'Xena' star Lucy Lawless charged with burglary after ship occupation in New Zealand

Xena: Warrior Princess" star turned eco-champion Lucy Lawless and her fellow Greenpeace protesters were charged with burglary Monday after illegally occupying a Shell oil exploration ship, press.co.nz reported.

Police boarded the Arctic-bound ship in New Zealand's Taranaki port and climbed its drilling derrick on Monday morning to speak with the New Zealander actress and five other protesters, then arrested them.

A police spokeswoman told Dow Jones Newswires earlier, "The protesters are all under arrest. They are making their own way back down the tower, which will take some time. Once they are on the ground they will be taken into our custody and decisions will be made in relation to charges."

Lawless had tweeted on behalf of environmental campaign group Greenpeace just before the arrest, "We stand in solidarity with all who love the earth - let's #SavetheArctic from @shell !"

Earlier in the protest she said she was not worried about the prospect of arrest, telling AFP, "That's the least of my concerns."

Greenpeace said on Monday more than 133,000 people had emailed Shell asking it to stay out of the Arctic and to protect its biodiversity.

The activists boarded the Noble Discover on Friday morning while it was berthed at Taranaki. They climbed its 174ft (53m) drilling derrick and hung banners as they remained aloft despite windy conditions.

Lawless, 43, and five others had remained on the ship Sunday after fellow protester Ilai Amir left the previous day and was arrested. Lawless had hinted as to future legal trouble for the rest of the group when she said on Twitter, "Every moment we are being filmed. For legals?"

The actress tweeted early Sunday, "Loud music over speakers about 1:30am. They starting to go Guantanamo on our ass?" She added, "I found last night [Saturday] pretty darn scary. Not for sissies," and said the group had a bright light shone on them through the night.

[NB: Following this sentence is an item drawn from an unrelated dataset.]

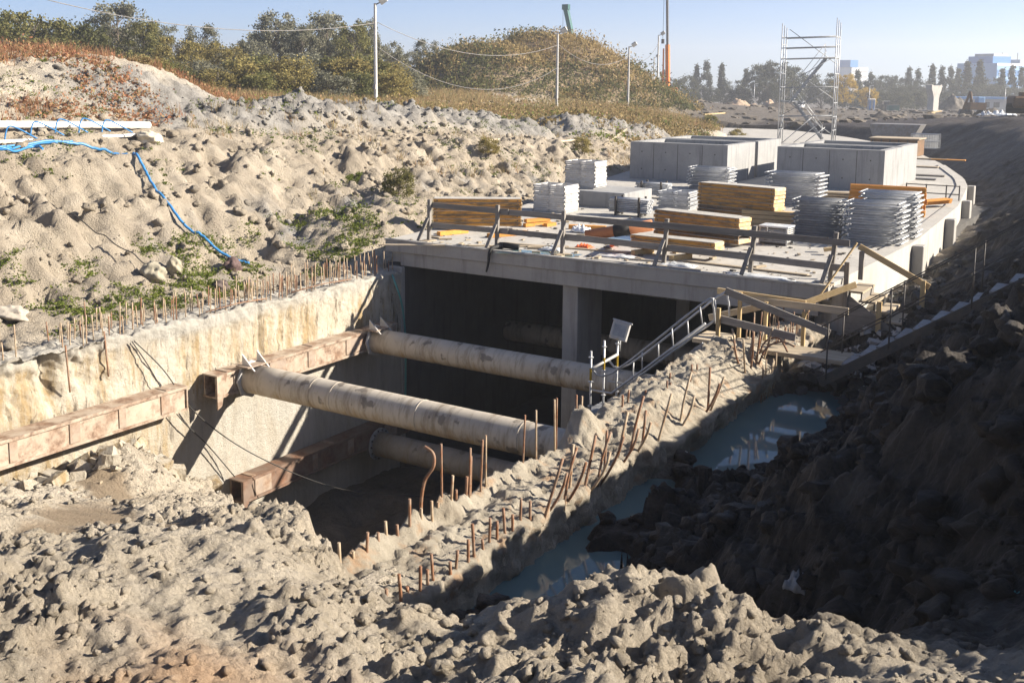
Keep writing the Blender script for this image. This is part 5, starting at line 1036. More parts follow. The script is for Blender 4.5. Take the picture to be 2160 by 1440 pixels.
q2 = (-17.440, 78.587, 0.000); r = thing('sloped_skip', 'dark sloped steel skip behind the formwork box', 'skip', q2); MB().add([(q2[0]-1.2, q2[1], .1), (q2[0]+1.2, q2[1], .1), (q2[0]+1.9, q2[1], 1.45), (q2[0]-1.6, q2[1], 1.45), (q2[0]-1.2, q2[1]+2, .1), (q2[0]+1.2, q2[1]+2, .1), (q2[0]+1.9, q2[1]+2, 1.45), (q2[0]-1.6, q2[1]+2, 1.45)], [(3, 2, 1, 0), (4, 5, 6, 7), (0, 1, 5, 4), (1, 2, 6, 5), (2, 3, 7, 6), (3, 0, 4, 7)]).build('body', MT['steel_grey'], r)
for k, (p, l, mt) in enumerate((((-10.130, 52.744, 0.030), 'dark flat board on the far right roof', 'wood_grey'), ((-11.149, 64.374, 0.030), 'orange board lying on the far right roof', 'wood_orange'), ((-12.139, 64.518, 0.030), 'brown board lying on the far right roof', 'wood_plank'), ((-10.111, 50.585, 0.030), 'grey sheet near the black guard rack', 'steel_grey'), ((-11.423, 58.135, 0.030), 'pale long board across the far roof', 'wood_plank'))): plank('board', l, (p[0]-.9, p[1], p[2]+.02), (p[0]+.9, p[1]+.1, p[2]+.02), .5, .05, mt, 'board')

# ------------------------------------------------------------------ lamp posts and overhead cables
def lamp_post(label, base, h, head=1):
    b = Vector(base); r = thing('lamp_post', label, 'lamp post', b, 'white site lamp posts')
    MB().tube([b-Vector((0, 0, .4)), b+Vector((0, 0, h))], .125, 8, True, .085).build('pole', MT['white_paint'], r)
    ar_ = MB().tube([b+Vector((0, 0, h-.1)), b+Vector((.35, .2, h+.1))], .04, 6).build('arm', MT['steel_grey'], r)
    bevel(MB().box(b+Vector((.42, .25, h+.2)), (.5, .16, .42), (R(25), R(-35), R(30))).build('lamp_head', MT['galvanised'], ar_), .03)
    MB().box(b+Vector((0, -.13, 1.2)), (.2, .1, .3)).build('switch_box', MT['steel_grey'], r)
    return b+Vector((0, 0, h))
LPB = [(-43.441, 53.588, 2.503), (-43.353, 76.549, 1.583), (-46.429, 96.090, 1.196), (-53.420, 118.405, 0.643), (-63.901, 140.338, 0.104)]
LPB = [(p[0], p[1], gz(p[0], p[1])) for p in LPB]
hs = [6.35, 6.35, 6.3, 6.3, 6.2]
tops = [lamp_post('%s white lamp post %s' % (n_, w_), p, h) for p, h, (n_, w_) in zip(LPB, hs, (('nearest', 'standing behind the spoil ridge at the left'), ('second', 'before the grassy hill'), ('third', 'at the right foot of the hill'), ('fourth', 'left of the orange crane'), ('farthest', 'behind the hill by the crane')))]
p0 = Vector((-47.895, 32.739, 8.093))
cb = [(p0, tops[0]-Vector((0, 0, 1.2)), 1.0, 'overhead cable running from the upper left to the nearest lamp post'), (tops[0]-Vector((0, 0, 1.1)), tops[1]-Vector((0, 0, 1.0)), 1.4, 'upper overhead cable between the first two lamp posts'), (tops[0]-Vector((0, 0, 2.6)), tops[1]-Vector((0, 0, 2.8)), 2.2, 'lower slack cable between the first two lamp posts'), (tops[1]-Vector((0, 0, .9)), tops[2]-Vector((0, 0, .9)), 1.2, 'overhead cable between the second and third lamp posts'), (tops[2]-Vector((0, 0, .9)), tops[3]-Vector((0, 0, .9)), 1.2, 'overhead cable between the third and fourth lamp posts')]
for a, b, s, l in cb: tag(MB().tube(sag(a, b, s), .022, 5).build('overhead_cable', MT['steel_grey'], None, True), l, 'cable')

# ------------------------------------------------------------------ far site: cranes, vehicles, people, pier
def at_g(p): return Vector((p[0], p[1], gz(p[0], p[1])))
b = at_g((-69.641, 158.378, 1.343)); r = thing('mobile_crane', 'orange mobile crane with raised boom beyond the hill', 'crane', b)
vr = Vector((math.cos(YAW), math.sin(YAW), 0))
bevel(MB().box(b+Vector((0, 0, 1.3)), (2.6, 5, 1.3), (0, 0, .5)).build('superstructure', MT['paint_orange'], r), .1); bevel(MB().box(b+Vector((0, 0, .45)), (2.8, 7, .8), (0, 0, .5)).build('carrier', MT['white_paint'], r), .08); MB().box(b-vr*1.6+Vector((0, 0, 1.5)), (.9, 1.6, 1.2), (0, 0, .5)).build('counterweight', MT['dark_steel'], r)
MB().beam(b+Vector((0, 0, 1.5)), b-vr*.25+Vector((0, 0, 8.6)), .55, .55, (1, 0, 0)).build('boom_base', MT['paint_orange'], r); MB().beam(b-vr*.25+Vector((0, 0, 8.4)), b-vr*.7+Vector((0, 0, 21)), .3, .3, (1, 0, 0)).build('boom_extension', MT['dark_steel'], r)
MB().tube([b-vr*.8+Vector((0, 0, 1.6)), b-vr*.85+Vector((0, 0, 8))], .12, 6).build('boom_ram', MT['paint_orange'], r); MB().tube([b-vr*1.0+Vector((0, 0, 20.8)), b-vr*1.0+Vector((0, 0, 9.3))], .03, 5).build('hoist_rope', MT['dark_steel'], r); MB().box(b-vr*1.0+Vector((0, 0, 9.1)), (.35, .35, .7)).build('hook_block', MT['dark_steel'], r)
for k in range(4): c = b+Vector((math.cos(.5+1.57)*(k-1.5)*1.7, math.sin(.5+1.57)*(k-1.5)*1.7, .45))-vr*.2; MB().tube([c-vr*1.1, c+vr*1.5], .45, 12).build('axle_wheels', MT['tyre'], r)
a = Vector((-90.591, 164.996, 12.058)); c = Vector((-91.869, 164.967, 16.641)); r = thing('crane_boom', 'dark teal crane boom rising behind the grassy hill', 'crane', (a.x, a.y, gz(a.x, a.y)))
lo = Vector((a.x+1.5, a.y+1.5, gz(a.x, a.y)+1)); MB().beam(lo, c, .75, .75, (1, 0, 0)).build('boom', MT['paint_teal'], r); MB().box(c+Vector((0, 0, .2)), (1.2, .8, .9)).build('boom_head', MT['paint_teal'], r); MB().tube([c-vr*.5, c-vr*.5-Vector((0, 0, 7))], .03, 5).build('hoist_rope', MT['dark_steel'], r); MB().box(lo, (3, 6, 2)).build('cab_body', MT['paint_teal'], r)
def car(label, p, yaw, mat, van=False, name='parked_car'):
    b = at_g(p); r = thing(name, label, 'van' if van else 'car', b, 'parked vehicles on the far site', yaw); L = 4.6; W = 1.8; H = 2.0 if van else 1.75
    pr = [(-L/2, .35), (-L/2, 1.0), (-L/2+.15, H*.97), (L*.12, H), (L*.27, 1.1), (L/2-.1, .92), (L/2, .6), (L/2, .35)]
    bm = MB(); n = len(pr); bm.add([(x, -W/2, z) for x, z in pr]+[(x, W/2, z) for x, z in pr], [tuple(range(n-1, -1, -1)), tuple(range(n, 2*n))]+[(k, (k+1) % n, n+(k+1) % n, n+k) for k in range(n)])
    me = bm.mesh('body'); link_mesh('body', me, MT[mat], r)
    for s in (-1, 1):
        q = MB().add([(-L/2+.4, s*(W/2+.006), 1.05), (L*.2, s*(W/2+.006), 1.05), (L*.09, s*(W/2+.006), H-.15), (-L/2+.4, s*(W/2+.006), H-.15)], [(0, 1, 2, 3)]); link_mesh('side_window', q.mesh('side_window'), MT['glass_dark'], r)
        for x in (-L*.32, L*.32): wh = link_mesh('wheel', MB().tube([(x, s*(W/2-.16), .33), (x, s*(W/2+.03), .33)], .33, 14).mesh('wheel'), MT['tyre'], r); link_mesh('rim', MB().tube([(x, s*(W/2+.031), .33), (x, s*(W/2+.04), .33)], .2, 10).mesh('rim'), MT['galvanised'], wh)
        link_mesh('headlight', MB().box((L/2-.02, s*.65, .78), (.08, .3, .16)).mesh('headlight'), MT['plastic_white'], r)
    q = MB().add([(L*.135, -W/2+.1, H-.04), (L*.135, W/2-.1, H-.04), (L*.275, W/2-.1, 1.13), (L*.275, -W/2+.1, 1.13)], [(0, 1, 2, 3)]); o = link_mesh('windscreen', q.mesh('windscreen'), MT['glass_dark'], r); o.location = (.012, 0, .012); return r
car('dark blue parked car left of the portable toilet', (-77.586, 307.361, -2.314), YAW, 'car_blue'); car('white parked van seen through the scaffold tower', (-82.350, 268.871, -1.563), YAW+R(65)+math.pi, 'car_white', True, 'parked_van')
b = at_g((-54.689, 226.628, -1.416)); r = thing('portable_toilet', 'white and blue portable toilet cabin on the far site', 'toilet', b); bevel(MB().box(b+Vector((0, 0, 1.1)), (1.2, 1.2, 2.2), (0, 0, YAW)).build('cabin', MT['white_paint'], r), .05)
bevel(MB().box(b+Vector((0, 0, 2.3)), (1.3, 1.3, .25), (0, 0, YAW)).build('roof', MT['plastic_white'], r), .08)
for s in (-.45, .35): q = b+vr*s+Vector((math.sin(YAW), -math.cos(YAW), 0))*.61; MB().box(q+Vector((0, 0, 1.1)), (.22, .03, 2.0), (0, 0, YAW)).build('door_stripe', MT['facade_blue'], r)
b = at_g((-52.076, 234.195, -1.404)); r = thing('teal_container', 'low teal tank beside a tractor on the far site', 'container', b); MB().box(b+Vector((0, 0, .6)), (2.2, 1.4, 1.2), (0, 0, YAW)).build('body', MT['paint_teal'], r); MB().box(b+Vector((0, 0, 1.25)), (2.3, 1.5, .08), (0, 0, YAW)).build('rim', MT['steel_grey'], r)
b = at_g((-61.259, 270.178, -0.928)); r = thing('tractor', 'small dark tractor with cab on the far site', 'tractor', b)
for s, rad in ((-.8, .85), (1.2, .5)): c = b+vr*s; MB().tube([c+Vector((.6, -.9, rad)), c+Vector((-.6, .9, rad))], rad, 14).build('wheels', MT['tyre'], r)
MB().box(b+vr*.8+Vector((0, 0, 1.1)), (2.0, .9, .7), (0, 0, YAW)).build('bonnet', MT['brown_rust_machine'], r); MB().box(b-vr*.6+Vector((0, 0, 1.7)), (1.3, 1.3, 1.2), (0, 0, YAW)).build('cab', MT['glass_dark'], r); MB().box(b-vr*.6+Vector((0, 0, 2.36)), (1.5, 1.5, .12), (0, 0, YAW)).build('cab_roof', MT['white_paint'], r)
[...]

Shell spokeswoman Shona Geary denied that music and lights were used to disturb the protesters' sleep, telling the New Zealand Herald, "It appears that last night [Saturday] the protesters disabled the light at the top of the drill tower. These lights are there for safety reasons. A spotlight was used instead to light up the mast to help ensure the group were safe during crane and other nighttime operations."